Are there exceptions?

Does that mean that advisers should never recommend an actively managed fund? Ultimately, it’s down to each adviser to make that call. But they need to remember that active investing is a zero-sum game. For every relative winner there’s a relative loser. So, statistically, they have to expect the fund they choose to underperform a comparable index fund after costs.

Of course, there are investors for whom achieving the best possible returns

is not the be-all-and-end-all. Even the late Jack Bogle, the most famous indexing advocate of all, once suggested that investors might want to invest up to 5% of their portfolio in individual stocks or active funds and see it as “fun money”. As long as the client is aware that it will probably leave them with lower returns, that’s a decision for them.

Other investors will want to invest all or part of their portfolio in a socially or environmentally responsible way. Again, fund management companies often claim that these sorts of investors are better off using active funds, but the jury is out. There are plenty of passively managed funds now with either a positive or negative screen or both. In any case, the record of passive managers on governance issues (in other words, holding company boards to account) is just as good as, if not better than, the record of active managers.

Luck, skill and risk

The final thing to remember is that when active managers do outperform, it’s often down to one of two things. The first is luck, and the second is the amount and type of risk they’ve taken. There are certain types of stocks — small-cap and value stocks, for example — which have been shown to outperform the broader market over the long term, albeit with a greater degree of volatility. In many cases, when a successful fund is analysed, it turns out they simply drifted from their stated style and overweighted small or value companies.
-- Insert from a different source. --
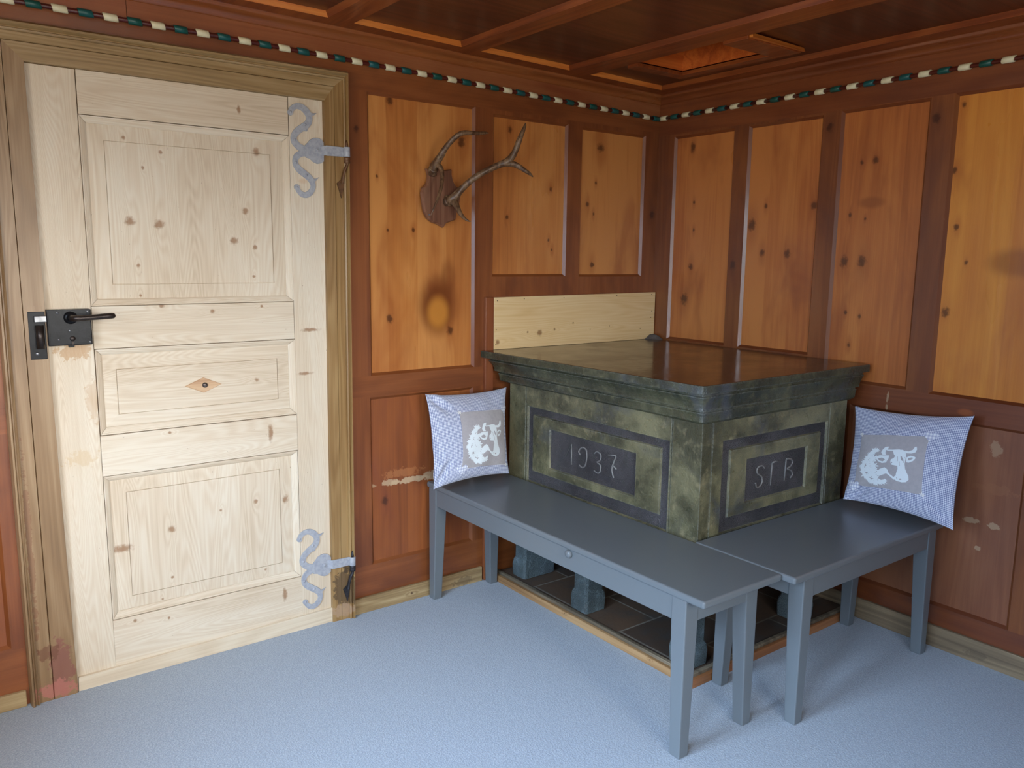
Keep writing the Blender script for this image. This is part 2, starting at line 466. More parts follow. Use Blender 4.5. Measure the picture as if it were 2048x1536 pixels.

The fact is that clients don’t need to pay active management fees to capture these risk premiums. There’s a large number of so-called smart beta funds, or factor funds, available nowadays that capture them in a more in a more efficient and systematic way at considerably less cost.

Conclusion

In short, then, cap-weighted index funds are ideal as core investments. If you want to include an actively managed element too, the important thing is to prioritise cheap funds over more expensive ones. You may well find a suitable factor fund that’s cheaper still.